Vers un marché unique des DPI
Quelques jours plus tard, le 24 mai, à Bruxelles, la Commission européenne a présenté sa nouvelle stratégie, très attendue, sur les droits de propriété intellectuelle. Considérant qu’ils constituent un « atout manifeste » pour l’économie de l’Union, elle envisage plusieurs initiatives pour relever les défis à venir, notamment la création d’un cadre global pour les droits d’auteur dans le marché unique numérique. Elle juge « crucial de mettre en place un cadre de gouvernance pour gérer l’interface entre créateurs, utilisateurs commerciaux et consommateurs ». Pour la Commission, « la création d’un cadre européen pour l’octroi de licences d’exploitation en ligne des droits d’auteurs stimulerait grandement l’offre légale de biens et services culturels protégés dans l’ensemble de l’Union ». Elle annonce qu’elle présentera des propositions courant 2011 « en vue de la création d’un cadre juridique pour la gestion collective des droits d’auteur, qui permette une commercialisation multi territoriale et paneuropéenne des droits », et qui fixe « des règles communes en matière de gouvernance, de transparence et de surveillance effective, y compris en ce qui concerne les recettes gérées collectivement ». Cette réforme devrait prendre la forme d’une réglementation de « facilitation », qui permette l’utilisation la plus efficace possible du droit d’auteur, « qui crée ainsi les incitations requises pour favoriser la création et l’investissement » et « devrait contribuer à accroître l’étendue et la variété du répertoire proposé aux consommateurs de toute l’Union européenne ».

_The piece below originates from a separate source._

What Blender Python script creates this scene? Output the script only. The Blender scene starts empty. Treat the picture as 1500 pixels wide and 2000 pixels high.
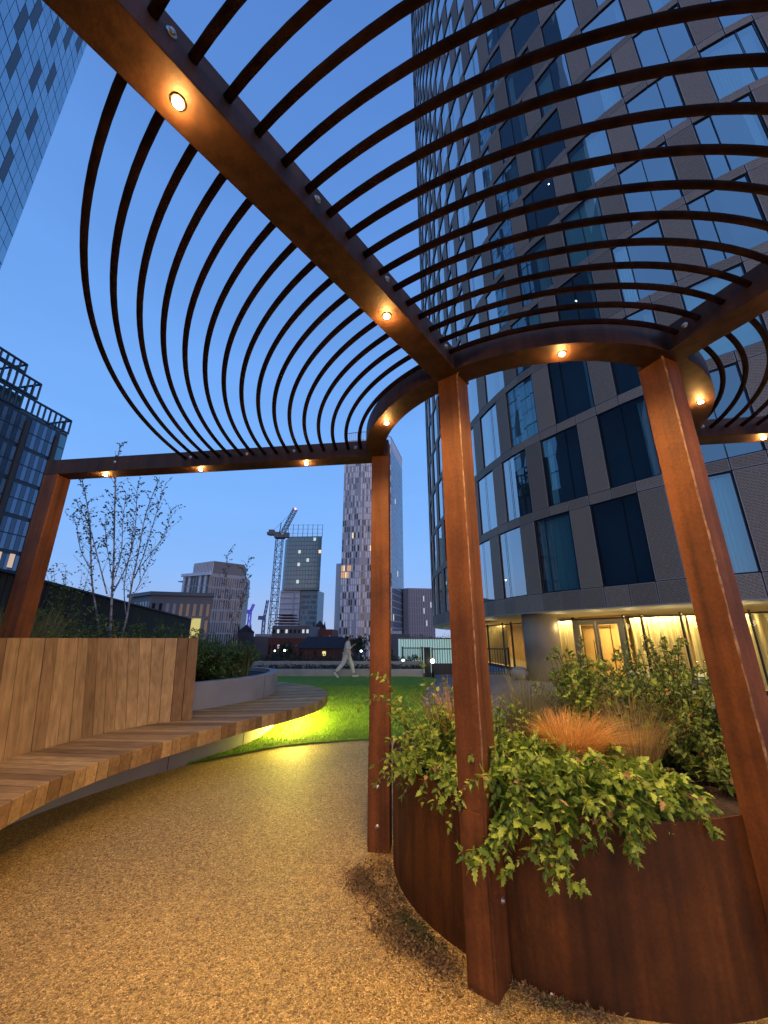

Etendre la durée des droits des artistes
La Commission évoque une autre approche, une réforme beaucoup plus ambitieuse, « qui consisterait à créer un Code européen du droit d’auteur et des droits voisins ». Elle pourrait également étudier « la faisabilité d’un droit d’auteur optionnel « à effet unitaire ». Outre l’harmonisation de l’assiette de calcul des redevances pour copie privée (une initiative législative globale est pressentie d’ici à 2012), Bruxelles veut « établir l’équité entre les créateurs » en offrant aux artistes interprètes musicaux une protection plus proche de celle dont bénéficient les auteurs. L’extension prévue, qui concerne les enregistrements et bénéficierait donc aussi aux producteurs, serait portée à 70 ans. La Commission a présenté une proposition en ce sens et prévoit son adoption « dans un très proche avenir ». Elle présentera aussi en octobre un rapport sur la mise en œuvre et les effets de la directive relative au droit de suite des artistes. Globalement, Michel Barnier, commissaire européen en charge du Marché intérieur et instigateur de cette nouvelle stratégie, veut défendre les DPI. « Il n’y aura pas d’investissements dans l’innovation si ces droits ne sont pas protégés. Par ailleurs, les consommateurs et utilisateurs doivent avoir un accès large aux contenus culturels. Notre but aujourd’hui consiste à trouver le juste équilibre entre ces deux impératifs, qui soit favorable aux entreprises et aux particuliers, et adapté au monde en ligne et à la concurrence mondiale des idées ».
Mieux lutter contre la contrefaçon et le piratage
La lutte contre la contrefaçon et le piratage est une autre de ses priorités, avec « la nécessité de renforcer le cadre législatif existant » et de sensibiliser davantage les consommateurs, et notamment les jeunes, aux enjeux de la propriété intellectuelle. Pour Michel Barnier, « il faut s’attaquer aux infractions à la source et, à cette fin, encourager la coopération des intermédiaires, tels que les fournisseurs d’accès à Internet ». Bruxelles, qui va proposer un plan d’action d’ici la fin de l’année, étudie plusieurs options et envisage d’accroître le rôle des FAI dans la lutte contre le piratage en ligne (qui représente un manque à gagner de 10 milliards d’euros dans l’Union et 185 000 emplois perdus), en leur déléguant la protection des contenus soumis aux droits d’auteur, surveillance à laquelle ils se sont toujours refusés jusque là. Par ailleurs, a été présenté un nouveau règlement pour élargir les missions des douanes. Désormais, celles-ci pourront saisir et détruire – outre les contrefaçons – les objets qui détournent le droit des marques, les appellations d’origine et les droits d’auteur, rechercher les outils spécialement conçus pour détourner les droits de propriété intellectuelle et s’intéresser aux envois postaux à destination des particuliers.